[Begin Data shown]
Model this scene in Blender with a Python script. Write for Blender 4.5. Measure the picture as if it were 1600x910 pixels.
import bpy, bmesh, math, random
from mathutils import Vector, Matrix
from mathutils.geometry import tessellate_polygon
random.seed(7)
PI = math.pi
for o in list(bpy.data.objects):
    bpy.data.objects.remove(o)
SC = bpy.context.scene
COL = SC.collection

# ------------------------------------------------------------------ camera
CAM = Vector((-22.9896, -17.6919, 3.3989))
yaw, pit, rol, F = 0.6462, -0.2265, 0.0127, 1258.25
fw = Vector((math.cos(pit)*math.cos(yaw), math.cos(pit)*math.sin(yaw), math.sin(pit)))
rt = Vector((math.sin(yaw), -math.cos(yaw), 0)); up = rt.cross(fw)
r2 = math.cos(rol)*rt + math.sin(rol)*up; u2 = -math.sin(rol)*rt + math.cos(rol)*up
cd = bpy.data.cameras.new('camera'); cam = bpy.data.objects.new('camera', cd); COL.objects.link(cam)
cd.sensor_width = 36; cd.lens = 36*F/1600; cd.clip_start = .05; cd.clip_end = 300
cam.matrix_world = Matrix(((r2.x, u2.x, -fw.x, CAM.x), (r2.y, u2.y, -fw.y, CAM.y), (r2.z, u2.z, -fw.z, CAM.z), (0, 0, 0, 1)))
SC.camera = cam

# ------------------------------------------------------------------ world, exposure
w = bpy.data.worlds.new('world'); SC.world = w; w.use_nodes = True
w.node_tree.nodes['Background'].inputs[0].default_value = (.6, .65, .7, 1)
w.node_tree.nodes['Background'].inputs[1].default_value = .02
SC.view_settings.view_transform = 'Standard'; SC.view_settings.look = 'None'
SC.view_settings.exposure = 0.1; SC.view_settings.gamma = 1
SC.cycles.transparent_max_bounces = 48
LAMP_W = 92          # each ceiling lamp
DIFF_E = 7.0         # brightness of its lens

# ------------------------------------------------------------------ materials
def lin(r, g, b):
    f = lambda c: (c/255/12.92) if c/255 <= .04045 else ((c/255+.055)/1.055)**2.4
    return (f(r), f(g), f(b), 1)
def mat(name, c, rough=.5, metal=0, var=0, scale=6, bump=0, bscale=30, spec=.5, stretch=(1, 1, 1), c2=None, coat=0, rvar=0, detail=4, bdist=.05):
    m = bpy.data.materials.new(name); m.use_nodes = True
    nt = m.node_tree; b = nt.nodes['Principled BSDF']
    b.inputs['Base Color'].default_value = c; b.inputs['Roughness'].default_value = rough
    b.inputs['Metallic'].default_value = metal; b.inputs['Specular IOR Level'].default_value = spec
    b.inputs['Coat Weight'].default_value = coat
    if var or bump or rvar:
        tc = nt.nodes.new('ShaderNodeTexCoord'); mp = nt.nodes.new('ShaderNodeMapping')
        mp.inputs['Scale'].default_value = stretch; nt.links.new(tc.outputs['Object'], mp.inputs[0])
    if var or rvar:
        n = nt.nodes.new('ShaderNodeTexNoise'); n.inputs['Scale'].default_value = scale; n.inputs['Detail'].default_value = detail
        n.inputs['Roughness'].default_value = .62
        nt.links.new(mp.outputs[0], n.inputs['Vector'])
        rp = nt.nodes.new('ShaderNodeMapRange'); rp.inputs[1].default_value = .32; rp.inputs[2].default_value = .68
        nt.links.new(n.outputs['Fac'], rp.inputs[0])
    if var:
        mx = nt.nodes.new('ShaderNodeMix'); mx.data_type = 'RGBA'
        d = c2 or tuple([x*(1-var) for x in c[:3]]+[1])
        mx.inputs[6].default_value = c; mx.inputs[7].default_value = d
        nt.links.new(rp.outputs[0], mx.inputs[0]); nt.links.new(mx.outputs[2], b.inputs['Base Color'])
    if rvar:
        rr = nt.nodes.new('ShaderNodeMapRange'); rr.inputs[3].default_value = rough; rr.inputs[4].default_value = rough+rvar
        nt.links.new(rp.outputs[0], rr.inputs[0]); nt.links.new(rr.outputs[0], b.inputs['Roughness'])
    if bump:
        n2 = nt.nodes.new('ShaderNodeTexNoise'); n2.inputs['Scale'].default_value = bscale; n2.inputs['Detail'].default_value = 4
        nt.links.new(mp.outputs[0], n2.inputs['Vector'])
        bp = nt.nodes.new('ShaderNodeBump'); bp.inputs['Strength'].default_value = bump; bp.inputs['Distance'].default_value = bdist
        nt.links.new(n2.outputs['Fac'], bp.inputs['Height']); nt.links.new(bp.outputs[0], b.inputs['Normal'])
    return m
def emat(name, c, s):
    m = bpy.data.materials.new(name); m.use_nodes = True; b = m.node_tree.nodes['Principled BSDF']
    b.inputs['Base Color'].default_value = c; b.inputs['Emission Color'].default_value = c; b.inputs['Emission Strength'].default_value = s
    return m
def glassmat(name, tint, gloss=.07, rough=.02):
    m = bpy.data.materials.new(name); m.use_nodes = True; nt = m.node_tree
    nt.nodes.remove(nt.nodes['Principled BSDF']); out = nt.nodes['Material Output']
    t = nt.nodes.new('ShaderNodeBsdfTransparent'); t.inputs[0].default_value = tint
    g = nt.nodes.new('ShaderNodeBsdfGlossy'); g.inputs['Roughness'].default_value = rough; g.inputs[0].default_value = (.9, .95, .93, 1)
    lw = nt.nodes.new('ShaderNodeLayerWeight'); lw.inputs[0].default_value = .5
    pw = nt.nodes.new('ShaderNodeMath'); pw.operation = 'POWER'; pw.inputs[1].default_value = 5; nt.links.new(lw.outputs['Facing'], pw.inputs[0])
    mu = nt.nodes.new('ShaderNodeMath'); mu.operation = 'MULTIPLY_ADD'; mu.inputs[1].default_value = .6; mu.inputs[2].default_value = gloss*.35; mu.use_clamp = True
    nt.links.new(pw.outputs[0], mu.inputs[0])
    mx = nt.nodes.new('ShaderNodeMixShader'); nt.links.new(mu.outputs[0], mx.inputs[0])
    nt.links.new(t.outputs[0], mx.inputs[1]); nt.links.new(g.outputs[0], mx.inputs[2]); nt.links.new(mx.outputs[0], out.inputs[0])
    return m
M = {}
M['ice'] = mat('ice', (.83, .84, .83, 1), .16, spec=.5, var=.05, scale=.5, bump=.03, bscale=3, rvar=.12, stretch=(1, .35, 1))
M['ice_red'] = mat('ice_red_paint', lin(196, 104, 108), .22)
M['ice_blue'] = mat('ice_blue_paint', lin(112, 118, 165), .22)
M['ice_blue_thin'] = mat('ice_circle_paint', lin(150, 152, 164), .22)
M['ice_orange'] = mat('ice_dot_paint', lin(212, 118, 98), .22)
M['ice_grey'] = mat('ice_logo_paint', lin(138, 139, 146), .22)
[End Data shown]
▶ **What is asked**
Your answer should be exactly the lines of the data above, from the first through the line containing "COL = SC.collection".

▶ **Full output**
Model this scene in Blender with a Python script. Write for Blender 4.5. Measure the picture as if it were 1600x910 pixels.
import bpy, bmesh, math, random
from mathutils import Vector, Matrix
from mathutils.geometry import tessellate_polygon
random.seed(7)
PI = math.pi
for o in list(bpy.data.objects):
    bpy.data.objects.remove(o)
SC = bpy.context.scene
COL = SC.collection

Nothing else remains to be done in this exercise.